At the top end, numbers get genuinely dizzying. Weddings at premium heritage properties, with international performers and flown-in florals, routinely cross the crore mark. The KPMG-backed research firm Wazir Advisors noted that the average per-wedding spend in India has risen sharply over the last decade, with urban weddings seeing the sharpest increases.
The part nobody puts in the wedding brochure
Here is the part that does not fit neatly into a wedding brochure.
All of this pressure lands somewhere. It lands on the couple. It lands on the families. It lands specifically on the people who cannot really afford any of it but feel like they cannot afford to skip it either. A 2023 survey by financial planning platform Fisdom found that a significant number of Indian families go into debt for weddings, sometimes borrowing amounts they take years to repay. The wedding ends. The loan does not.
Beyond money, there is something quieter happening. Couples who spend months planning a photogenic wedding sometimes arrive at the actual day and find themselves managing it like a production. The timeline is not about what feels good. It is about the light. The photographer needs the couple at the Mandap entrance by five-thirty because that is golden hour. The guests need to be seated before the drone flyover. The first dance needs to happen before the caterer moves the tables.
You have planned this day for fourteen months and you are essentially a location coordinator for your own marriage.
The guests are not off the hook either
The guests are not off the hook either.
Indian weddings have always had an element of performance. That is not new. But the audience has expanded beyond the people in the room. When someone at your wedding posts a reel before you have even had dinner, your event is now live on the internet. This creates a strange incentive. Guests want something worth posting. Couples want something worth posting. Everyone is, in some low-grade way, always thinking about the shot.
A wedding planner working in Delhi once said something worth repeating. She said her clients now ask two questions that nobody used to ask ten years ago. The first is whether the venue is photogenic. The second is whether the lighting will look good in a reel. Not whether the food is good. Not whether there is space for people to sit and talk. Photogenic and reel-ready.
What the camera cannot capture
None of this means that people who plan carefully do not love each other deeply. That would be a ridiculous conclusion to draw. Love and Instagram are not mutually exclusive. A well-lit ceremony can still be a genuinely moving one.
But there is a cost to orienting a deeply personal day around the reactions of people who were not even invited.
Memory does not work like a highlight reel. Ask anyone ten years out from their wedding what they remember. Nobody says the drone footage. They say their father could not stop crying. They say their best friend made a speech that started embarrassingly and ended beautifully. They say the power went out for twenty minutes and somehow that became the best part of the night because everyone laughed together in the dark.
Those moments do not need a videographer. They do not need golden hour. They just need people who are actually present, not performing presence for a camera.

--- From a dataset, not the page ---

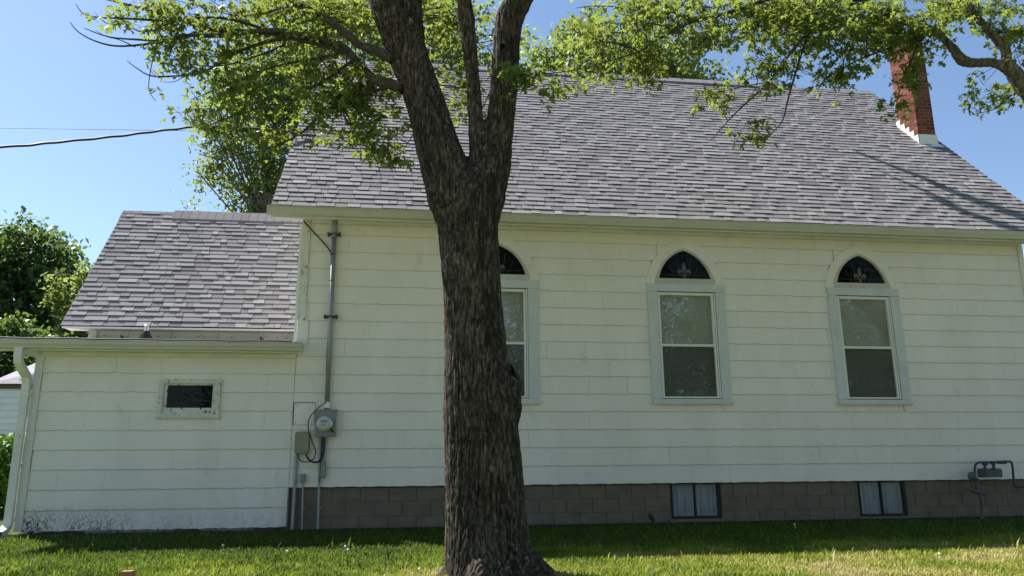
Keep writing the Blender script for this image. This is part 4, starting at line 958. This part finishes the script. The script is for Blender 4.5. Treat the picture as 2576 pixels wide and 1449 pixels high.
F([(2290, 200), (2325, 200), (2320, 230), (2290, 240)], 3, (Yr-.1, Yr), 9, .06, thr=-9)
F([(2430, 200), (2500, 170), (2576, 200), (2576, 250), (2530, 260), (2520, 300), (2440, 300), (2420, 270)], 22, (Yr+.1, Yr+.6), 13, .12, thr=-.35)
F([(2440, 30), (2576, 60), (2576, 140), (2530, 120), (2490, 60)], 20, (Yr-.2, Yr+.6), 13, .13, thr=-.35)
upper_crown(rt, 8.8, -5.6, 5.2, 3.0, 7.0, 11.5, 220, 36)
rt.finish(.086, M['leaf'])

# ---- trees farther off
def far_tree(name, base, H, crown, nclump, per, lsize, csize, mat, label, trunk_r=.3, group=None, bare=.3, shape=None):
    t = thing(name, base, label, 'tree', group); base = Vector(base); tr = MB(); C = []
    cc, cr_ = Vector(crown[0]), Vector(crown[1])
    top = Vector((cc.x, cc.y, cc.z+.3*cr_.z)); tr.tube(smoothline([base-Vector((0, 0, .2)), base*.5+top*.5+Vector((.3, .1, 0)), top], 4), [trunk_r*(1-.07*i) for i in range(9)], 10)
    obj('trunk', tr, M['limb'], t, smooth=True); lm = MB()
    for k in range(nclump):
        while True:
            d_ = Vector((random.gauss(0, 1), random.gauss(0, 1), random.gauss(0, 1))).normalized(); rr = random.uniform(.35, 1.0)**.6
            wob = 1+.38*noise.noise(d_*2.1+Vector((cc.x, 3, 1)))+.18*noise.noise(d_*6)
            p = Vector((cc.x+d_.x*cr_.x*rr*wob, cc.y+d_.y*cr_.y*rr*wob, cc.z+d_.z*cr_.z*rr*wob))
            if shape and not shape(p): continue
            break
        if k % 9 == 0:
            s_ = base*.35+top*.65+Vector((0, 0, random.uniform(-.2, .2)*cr_.z)); lm.tube([s_, (s_+p)/2+Vector((0, 0, -.05*cr_.z)), p], [trunk_r*.2, trunk_r*.11, .02], 5)
        q = RNG.normal(0, 1, (per, 3))*csize*np.array([1, 1, .75]); C.append(q+np.array(p))
    obj('limb', lm, M['limb'], t, kind='stuff'); leaves('crown', np.vstack(C), lsize, mat, t, simple_leaf=True, kind='stuff')
    return t
not_roof = lambda p: p.y > 9.5
def far_c(px, py, Y): return tuple(at(px, py, Y))
c1 = at(960, 210, 16); c2 = at(1560, 280, 22)
far_tree('maple_tree', (c1.x+.5, 16, .05), 16, (c1, (5.6, 3.0, 5.0)), 520, 52, .19, .34, M['leaf_back'], 'tall leafy maple rising behind the church ridge', .4, shape=not_roof)
c3 = at(640, 330, 14)
far_tree('maple_tree', (c3.x+1.7, 14, .05), 12, (c3, (2.1, 1.3, 4.1)), 240, 48, .15, .25, M['leaf_back'], 'leafy maple showing left of the church roof corner', .25, shape=not_roof)
far_tree('maple_tree', (c2.x, 22, .05), 16, (c2, (5.8, 3.0, 5.0)), 520, 52, .23, .34, M['leaf_back'], 'clumpy darker maple behind the right part of the ridge', .35)
c4 = at(40, 785, 34)
far_tree('shade_tree', (c4.x, 34, 0), 13, (c4, (3.9, 3, 5.2)), 420, 56, .33, .42, M['leaf_dark'], 'large dark green tree at the left edge behind the annex', .4)
c5 = at(235, 820, 30)
far_tree('shade_tree', (c5.x, 30, 0), 10, (c5, (2.1, 2.0, 3.6)), 150, 50, .24, .28, M['leaf_back'], 'lighter feathery tree between the dark tree and the annex roof', .25)
c6 = at(40, 960, 26)
far_tree('shade_tree', (c6.x, 26, 0), 4, (c6, (3.2, 2, 2.4)), 260, 60, .25, .35, M['leaf_dark'], 'low dark shrubby tree behind the white outbuilding', .15)
# across the street behind the photographer: seen in the window panes
for i, (x, y, h, r_) in enumerate(((-6, -34, 15, 6.0), (5, -38, 16, 6.6), (16, -35, 15.5, 6.4), (28, -37, 15, 6.4))):
    far_tree('street_tree', (x, y, -1.5), h, ((x, y, h*.62-1), (r_, r_*.8, h*.5)), 260, 40, .40, .75, M['leaf_dark'], ('street tree across the road, reflected in the window glass', 'broad street tree opposite the church front', 'rounded street tree opposite the right windows', 'farthest street tree opposite the chimney end')[i], .3, 'trees across the street')
# hedge
h_ = thing('arborvitae_hedge', (-7.6, 4.4, .05), 'clipped sunlit green arborvitae hedge behind the downspout', 'hedge')
n = 26000; q = np.stack([RNG.uniform(-10.5, -6.3, n), RNG.uniform(3.9, 5.2, n), RNG.uniform(.05, 1.55, n)], -1); q[:, 0] += .12*np.sin(q[:, 2]*9); 
leaves('foliage', q, .085, M['hedge'], h_, simple_leaf=True, tilt=1.3, kind='stuff')
mb = MB()
for x in (-10, -9.2, -8.4, -7.6, -6.8): mb.tube([(x, 4.5, 0), (x+.05, 4.5, 1.3)], [.05, .02], 6)
obj('stem', mb, M['twig'], h_, kind='stuff')

# ------------------------------------------------------------------ grass
N = 230000
yy = -(RNG.uniform(0, 1, N)**.8)*5.2-.12; xx = RNG.uniform(-1, 1, N)*(9.2+yy*.55)+2.2
keep = ((xx-TREE.x)**2+(yy-TREE.y)**2 > .42**2) & ((yy < -.35) | (RNG.uniform(0, 1, N) < .35)); xx, yy = xx[keep], yy[keep]; N = len(xx)
pat = np.array([noise.noise(Vector((a_*.8, b_*1.3, 1)))+.6*noise.noise(Vector((a_*2.6, b_*3.4, 5)))+.4*noise.noise(Vector((a_*9, b_*9, 2))) for a_, b_ in zip(xx, yy)])
dtree = np.hypot(xx-TREE.x, (yy-TREE.y))
dry = pat*.62+np.clip((xx-2.0)/9, -.2, .25)+np.clip((1.15-dtree)*.55, 0, .6)
tint = np.clip(.42+dry*.85*np.clip((-yy-1.3)/1.3, 0, 1)-.34*np.clip((yy+2.7)/.9, 0, 1)+RNG.normal(0, .12, N), 0, 1)  # blades near the wall tinted darker, painting in the building's shade
hgt = RNG.uniform(.022, .052, N)*(1-.3*np.clip(dry, 0, 1)); tall = RNG.uniform(0, 1, N) < .012; hgt[tall] *= 2.0
tuft = np.array([noise.noise(Vector((a_*3.5, b_*5, 9))) for a_, b_ in zip(xx, yy)]) > .38; hgt[tuft] *= 1.6
edge = (yy > -2.9) & (yy < -2.3) & (xx < 1.2) & (RNG.uniform(0, 1, N) < .05); hgt[edge] *= 1.9
an = RNG.uniform(0, 2*np.pi, N); lean = RNG.uniform(.15, .9, N)*hgt; wd = RNG.uniform(.003, .006, N)*(1+tall)
dx, dy = np.cos(an), np.sin(an); gzv = .05+.06*yy
bx, by = -dy*wd, dx*wd
V = np.empty((N, 5, 3))
V[:, 0] = np.stack([xx-bx, yy-by, gzv], -1); V[:, 1] = np.stack([xx+bx, yy+by, gzv], -1)
mx_, my_ = xx+dx*lean*.35, yy+dy*lean*.35
V[:, 2] = np.stack([mx_+bx*.8, my_+by*.8, gzv+hgt*.62], -1); V[:, 3] = np.stack([mx_-bx*.8, my_-by*.8, gzv+hgt*.62], -1)
V[:, 4] = np.stack([xx+dx*lean, yy+dy*lean, gzv+hgt], -1)
base = (np.arange(N)*5)[:, None]
F3 = np.concatenate([base+np.array([0, 1, 2]), base+np.array([0, 2, 3]), base+np.array([3, 2, 4])], 0)
np_mesh('lawn_grass', V.reshape(-1, 3), F3, 3, M['grass'], np.concatenate([tint]*3), None, kind='stuff', label='sunlit lawn grass with dry straw coloured patches', cat='grass')
# broad clover and plantain leaves among the grass
n = 500; x_ = RNG.uniform(-6.5, 2.0, n); y_ = RNG.uniform(-4.6, -1.2, n)
leaves('clover_leaves', np.stack([x_, y_, .05+.06*y_+RNG.uniform(.02, .06, n)], -1), .024, M['leaf_dark'], None, simple_leaf=True, tilt=.5, kind='stuff', label='broad clover leaves scattered through the lawn', cat='clover')
spots = [(868, 1388), (875, 1397), (1055, 1448), (2365, 1408), (2000, 1330), (722, 1401), (1158, 1420), (560, 1385)]
LBL = ['tiny white clover flower on the shadow edge left of the trunk', 'tiny white clover flower just in front of the shadow edge', 'tiny white clover flower at the bottom edge left of the trunk', 'tiny white clover flower in the dry grass at the far right',
       'tiny white clover flower in the shade under the blocks', 'tiny white clover flower below the thin grey pipes', 'tiny white clover flower close to the trunk base', 'tiny white clover flower in front of the annex wall']
for i, (px, py) in enumerate(spots):
    c_ = ground_hit(px, py); mb = MB(); mb.lathe((c_.x, c_.y, c_.z+.05), [(.004, -.05), (.004, -.004), (.012, 0), (.016, .01), (.011, .02), (.003, .024)], 8)
    obj('clover_flower', mb, M['flash'], label=LBL[i], cat='flower', group='white clover flowers in the lawn', loc=c_)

The wedding that still matters
Indian weddings at their best have always been about gathering. About eating together and dancing badly and arguing about who sits where. About rituals that carry meaning even when nobody fully remembers why. About the slightly chaotic, slightly overwhelming feeling of being surrounded by everyone who has known you your whole life.
That is still possible. It requires, maybe, a conscious decision to want it. To resist the pull of the feed just long enough to look up and actually be there.
The likes will disappear from the algorithm in seventy-two hours. The people in the room will stay with you much longer than that.